The rich characters are complemented by strong acting across the board. Ron Faber (Bobby), Ann Hillary (Merdelle), and Peter Waldren (Arlis), in particular, give nuanced performances that show off every shade of the conflicted emotions these people feel. Michelle Ammon (Kitty Bit) and Erik Kever Ryle (Willis) are very, very funny as the sanctimonious, allergic, upright members of the community who don’t quite know what to make of anything that goes on at Trailerville. Lenore Zann (Pug) fills the stage with contagious energy, and Christian Kohn makes believable Bromo’s combination of cynic and redneck. The two teenagers, Greta Sleeper (Kristie) and Miles Purinton (Theron), are awkward and self-conscious in exactly the right adolescent way.

Director Wayne Maugans manages the potential chaos—nine actors, a fairly small stage, a slew of realistic props—with a firm hand, keeping the staging clean and simple. Maugans was instrumental in making this play happen—it was at his invitation that Dufresne wrote a play at all—and I think the involvement of a director throughout the process helped Dufresne avoid some of the common pitfalls of fiction-writers-turned-playwrights. Although there is the occasional literary flourish, the play is remarkably free of unnecessary exposition, and very rarely narrates what it should be showing. This writer has learned quickly to trust actors, and I think the director is also to be credited for that.

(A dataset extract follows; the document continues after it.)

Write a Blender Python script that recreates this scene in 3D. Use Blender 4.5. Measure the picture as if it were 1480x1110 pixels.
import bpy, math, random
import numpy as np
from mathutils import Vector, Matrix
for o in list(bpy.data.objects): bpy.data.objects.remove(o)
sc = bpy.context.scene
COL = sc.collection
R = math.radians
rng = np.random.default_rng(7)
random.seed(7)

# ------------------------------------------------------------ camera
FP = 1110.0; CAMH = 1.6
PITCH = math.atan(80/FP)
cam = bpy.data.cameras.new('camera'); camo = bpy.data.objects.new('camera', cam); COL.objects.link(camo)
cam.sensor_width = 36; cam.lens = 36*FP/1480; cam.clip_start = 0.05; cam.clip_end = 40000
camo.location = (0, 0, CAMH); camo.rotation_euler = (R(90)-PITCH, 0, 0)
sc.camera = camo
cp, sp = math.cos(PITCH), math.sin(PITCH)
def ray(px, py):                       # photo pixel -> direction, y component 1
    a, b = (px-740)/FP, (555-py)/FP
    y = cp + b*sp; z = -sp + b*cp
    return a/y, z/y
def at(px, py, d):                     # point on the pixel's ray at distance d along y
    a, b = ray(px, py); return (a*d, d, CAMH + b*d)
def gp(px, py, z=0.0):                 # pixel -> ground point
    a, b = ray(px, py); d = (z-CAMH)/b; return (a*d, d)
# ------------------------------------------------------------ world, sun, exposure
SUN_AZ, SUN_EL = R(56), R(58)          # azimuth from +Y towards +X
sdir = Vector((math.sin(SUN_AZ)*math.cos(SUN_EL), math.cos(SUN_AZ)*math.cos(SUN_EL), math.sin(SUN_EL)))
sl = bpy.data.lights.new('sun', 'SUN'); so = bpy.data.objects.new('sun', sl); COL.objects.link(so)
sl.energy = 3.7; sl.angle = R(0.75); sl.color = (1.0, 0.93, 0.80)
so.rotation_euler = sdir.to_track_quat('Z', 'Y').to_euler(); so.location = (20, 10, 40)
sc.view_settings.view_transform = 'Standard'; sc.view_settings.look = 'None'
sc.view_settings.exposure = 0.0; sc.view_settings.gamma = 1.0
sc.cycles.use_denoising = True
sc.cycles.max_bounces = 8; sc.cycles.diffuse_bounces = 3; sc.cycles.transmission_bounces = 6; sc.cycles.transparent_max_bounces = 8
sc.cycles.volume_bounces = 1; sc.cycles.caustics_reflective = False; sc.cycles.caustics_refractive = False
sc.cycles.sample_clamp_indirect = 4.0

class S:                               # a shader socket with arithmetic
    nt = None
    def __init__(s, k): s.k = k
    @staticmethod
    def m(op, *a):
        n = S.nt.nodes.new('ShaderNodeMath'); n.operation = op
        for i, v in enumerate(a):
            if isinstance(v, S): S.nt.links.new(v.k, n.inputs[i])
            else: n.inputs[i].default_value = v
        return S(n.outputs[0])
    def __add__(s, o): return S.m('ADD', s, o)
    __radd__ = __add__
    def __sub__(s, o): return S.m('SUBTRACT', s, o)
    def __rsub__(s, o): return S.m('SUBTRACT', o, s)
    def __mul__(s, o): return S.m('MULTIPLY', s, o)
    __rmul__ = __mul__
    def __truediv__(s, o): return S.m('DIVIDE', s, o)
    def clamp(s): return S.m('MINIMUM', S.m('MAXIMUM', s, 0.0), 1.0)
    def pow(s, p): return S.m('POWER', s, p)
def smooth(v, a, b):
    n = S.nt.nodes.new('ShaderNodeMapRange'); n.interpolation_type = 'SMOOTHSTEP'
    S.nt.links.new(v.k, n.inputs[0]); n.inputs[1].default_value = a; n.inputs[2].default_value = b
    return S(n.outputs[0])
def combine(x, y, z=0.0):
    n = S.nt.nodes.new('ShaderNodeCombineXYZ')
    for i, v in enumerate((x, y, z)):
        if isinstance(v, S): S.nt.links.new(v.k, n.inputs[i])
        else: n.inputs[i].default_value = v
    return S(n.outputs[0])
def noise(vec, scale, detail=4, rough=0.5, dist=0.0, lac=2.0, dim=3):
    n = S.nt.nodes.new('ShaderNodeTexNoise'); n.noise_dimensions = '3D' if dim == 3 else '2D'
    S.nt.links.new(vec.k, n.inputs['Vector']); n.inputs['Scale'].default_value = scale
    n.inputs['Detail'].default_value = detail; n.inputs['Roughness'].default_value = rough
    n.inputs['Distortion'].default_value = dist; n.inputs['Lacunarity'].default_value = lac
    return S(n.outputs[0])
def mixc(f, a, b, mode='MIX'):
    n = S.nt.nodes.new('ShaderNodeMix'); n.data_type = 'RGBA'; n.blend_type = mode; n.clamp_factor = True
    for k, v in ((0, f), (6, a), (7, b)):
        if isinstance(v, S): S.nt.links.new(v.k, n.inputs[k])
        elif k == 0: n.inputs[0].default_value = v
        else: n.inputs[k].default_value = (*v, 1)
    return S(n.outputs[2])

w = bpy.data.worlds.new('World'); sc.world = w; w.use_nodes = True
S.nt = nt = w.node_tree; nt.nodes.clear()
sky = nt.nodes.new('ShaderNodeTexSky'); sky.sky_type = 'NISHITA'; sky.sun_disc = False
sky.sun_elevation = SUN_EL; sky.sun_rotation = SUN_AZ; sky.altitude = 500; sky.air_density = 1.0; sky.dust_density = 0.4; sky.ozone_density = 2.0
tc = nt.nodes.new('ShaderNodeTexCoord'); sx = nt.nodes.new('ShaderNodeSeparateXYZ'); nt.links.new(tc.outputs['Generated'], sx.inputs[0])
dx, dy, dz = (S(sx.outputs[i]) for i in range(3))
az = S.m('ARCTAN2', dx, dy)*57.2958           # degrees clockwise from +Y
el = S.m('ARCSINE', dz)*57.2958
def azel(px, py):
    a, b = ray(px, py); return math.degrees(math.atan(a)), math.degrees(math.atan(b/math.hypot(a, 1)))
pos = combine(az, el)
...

In the end, that trust in the actors—and in the unique ability of theatre to force audiences to confront emotion—is what makes the play work. Seen strictly on the page, for example, much of Bobby’s behavior reads as black comedy. But mixed with the fleeting expression of sheer terror that crosses Faber’s face, another ingredient is added to the mix—and it’s that wonderful, terrible line between laughing and crying that this play traverses so well.